Tuesday, April 17, 2018

UP-COUNTRY

I recently spent a few days in the Sierra Nevada of California.  The contrast to where I now live and have lived for almost all of my life brought me back to what conditions were like nearly a century ago in rural America—and still are when you get away from the cities and suburbs.

Here is what I observed . . .

People and the conditions in which they live in the unincorporated area I was in are markedly (and generally) ‘slower,’ less formal, poorer in terms of material possessions and appearances, and the focus of conversations more on the mundane. 

People I observed and overheard in the grocery store or plumbing store or at the gas station focused on simple things—their health, or the weather, or their family or things of nature.  For example, it was not uncommon to see little groups of three or four men (some of whom were clearly unemployed) standing around in their dirty blue jeans and boots wearing plaid or checkered shirts and a baseball cap staring under the hood of a truck, and talking about the displacement of the engine of their own dirty pickup trucks parked nearby, or looking at a stack of car tires, or talking of the weather and the depth of the snowpack or the upcoming fishing season.  Women, when you saw them, sadly and often looked more bedraggled or beaten down than women one might see in towns or in business establishments.  I guess the women were inside their homes, and I would guess watching television, for I saw few in yards or the small stores I visited.  And (I hate to say it) both men and women seemed to be very unattractive in terms of physical condition or grooming. Overfat and unhealthy-looking people were the norm.  Overheard public language (from both genders) also seemed more crude or unrefined. People, in general, seemed less well educated than those on the coast.

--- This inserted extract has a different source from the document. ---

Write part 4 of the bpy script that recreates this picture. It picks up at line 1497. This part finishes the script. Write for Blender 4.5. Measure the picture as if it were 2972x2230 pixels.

But, on the upside, these people seemed to have an independence of spirit and appeared to be proud of their freedoms and of living in America.  The old symbols of patriotism seemed more alive than in the more urbane area in which I live. I observed and sensed a distinct regional character—an old American character, but sadly one in which the old “American dream” seemed to burn less brightly.  
  
Yet for all of the differences between up-country living and that where I am from, I enjoyed being in the up-country—the beauty of it if one did not look to closely, the sounds and smells of nature and the smoke of a wood fire rising from a chimney, the inherent serenity of clouds, sunrise, sunset, and starlit night or hearing a dog or coyote barking in a distant canyon.  And the people, one-on-one, seemed decent and were courteous to one who was an obvious ‘outsider.’  Of that I was appreciative, and I tried to be likewise.

All of us—at least those of us who are citizens—are Americans in our own way.  We can all learn from each other.